Seaton-Delaval and his other entailed estates devolved on his nephew, Sir Jacob Astley, Bart., son of his eldest sister Rhoda, by whose descendants they are still possessed. But he had bought up the greater part of the reversionary interests in Doddington, so as to settle them on his wife and daughter. The latter had married in 1805 James Gunman, Esq., who was possessed of considerable property in the neighbourhood of Dover and Coventry, and who was the last of a family singularly devoted to the sea, which had produced a succession of noted naval captains. The fact that he died without issue, leaving all his property to his wife, and the subsequent destruction of his Dover mansion owing to the extension of the town, has added a fresh strain of interest to the Elizabethan Hall, by the removal to it of the journals and other memorials of several of these seamen, including the portrait of Captain Christopher Gunman, the first of the line, who was captain of the yacht of the Duke of York, afterwards James II., as well as pictures of the yacht itself, and of the sea-fights with the Dutch in which he was engaged.
By the wills of Mrs. Gunman, who died in 1825, and of her mother, Mrs. Hussey-Delaval, who survived till 1829, all their property was left to their friend, Lieut.-Colonel George Ralph Payne Jarvis, who had served in the Peninsular War and in the expedition to Walcheren. He came into residence at the Hall in 1829, and bought up the remaining portions of the estate, which is now in the possession of his grandson, George Eden Jarvis, Esq., J.P. and D.L.
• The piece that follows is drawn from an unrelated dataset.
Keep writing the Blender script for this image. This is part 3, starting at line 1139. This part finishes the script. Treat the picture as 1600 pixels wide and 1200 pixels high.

Having thus sketched the history of its successive owners, let us enter the house itself. We shall find it still peopled with their memories, their portraits looking down on the rooms in which so much of their lives was passed. Passing through the triple-gabled gate-house which forms the main entrance, we find ourselves in the east garden or fore court, now well-nigh filled with four stately cedars of Lebanon. These might seem coëval with the house itself, but in fact they are coëval only with the latest family of its owners, having been planted here about 1829. Fronting us is the central porch on which more elaboration has been bestowed than on any other part of the building. This admits us directly into the hall, a room 53 feet in length by 22 feet in breadth, filling up the whole width of the body of the house. Originally its floor was plaster, and from this and the general whiteness of its walls and furniture it was known as the White Hall. But in 1861 it was refloored with oak grown on the estate, and furnished with more regard to comfort and suitableness as a general sitting-room for the family. At one end hangs a fine picture by Guido of the Angel appearing to Hagar and Ishmael in the wilderness, its purchase and presence here being due to Mr. Edward Hussey-Delaval’s artistic tastes. The marble mantelpiece is one of those bought by Lord Delaval in 1761, and over it are ranged steel caps and helmets; and among these an iron branks or scold’s bridle, with a projecting spike before the mouth, used as a punishment for scolding women. Near it is another grim relic of the past—the headpiece of the irons in which a man, commonly known as Tom Otter, was gibbeted on Saxilby Moor in 1806 for the murder of his wife. Here, too, we may see several of the oak carvings, framed as pictures, and remarkable for their depth of cutting and multiplicity of figures, that were executed by Colonel Jarvis in his later life.
Passing out of the hall into the northern wing, we enter on the left the dining-room, panelled in oak, now freed from the white paint with which it was formerly coated. Over the marble mantelpiece is a portrait of the late owner of the house, G. K. Jarvis, Esq., painted by Lutyens in 1868. Opposite are the portraits of Mr. Edward Hussey-Delaval with the artificial gems of which we have already spoken, and of his daughter Sarah, afterwards Mrs. Gunman, the latter painted by Sir Thomas Lawrence. Amongst other pictures hanging here are a three-quarter length likeness of James I. in a quaint drab suit; and a small one of Prince Henry, his eldest son. At the end of the room the square mirror with deeply carved gilt frame was brought from the residence of the Gunman family at Dover, and hung formerly in the Anne, the royal yacht of the Duke of York, by whom it was presented to Captain Christopher Gunman in 1671. Near it is a portrait on panel of the Infanta Donna Maria, “ætatis suæ 19, 1617,” daughter of Philip III., the Princess on whose account Charles I. made his adventurous expedition to Spain. The massive oak table below was originally a plain table in the servants’ hall, but was fashioned by Colonel Jarvis’s skill in carving into a handsome side-board. It shows the size of the oaks that grew on the estate before Lord Delaval cut them down.
Opposite the dining-room, at the east end of the wing, is the Library, formerly known as the Green Parlour. Here may be seen an oil painting of the Duke of York’s yacht, which Captain Gunman commanded from 1670 to 1675. Here, too, hang the pair of landscapes representing views up and down the Thames, taken from Mr. Delaval’s house in Parliament Place. They were painted by his friend G. Arnold, A.R.A., the figures of Mr. Delaval seated in the one, and of Mrs. Delaval and their daughter in the other, being put in by G. F. Joseph, A.R.A., who painted the full-length picture of Mrs. Delaval in a similar red velvet dress, which is now in the Long Gallery.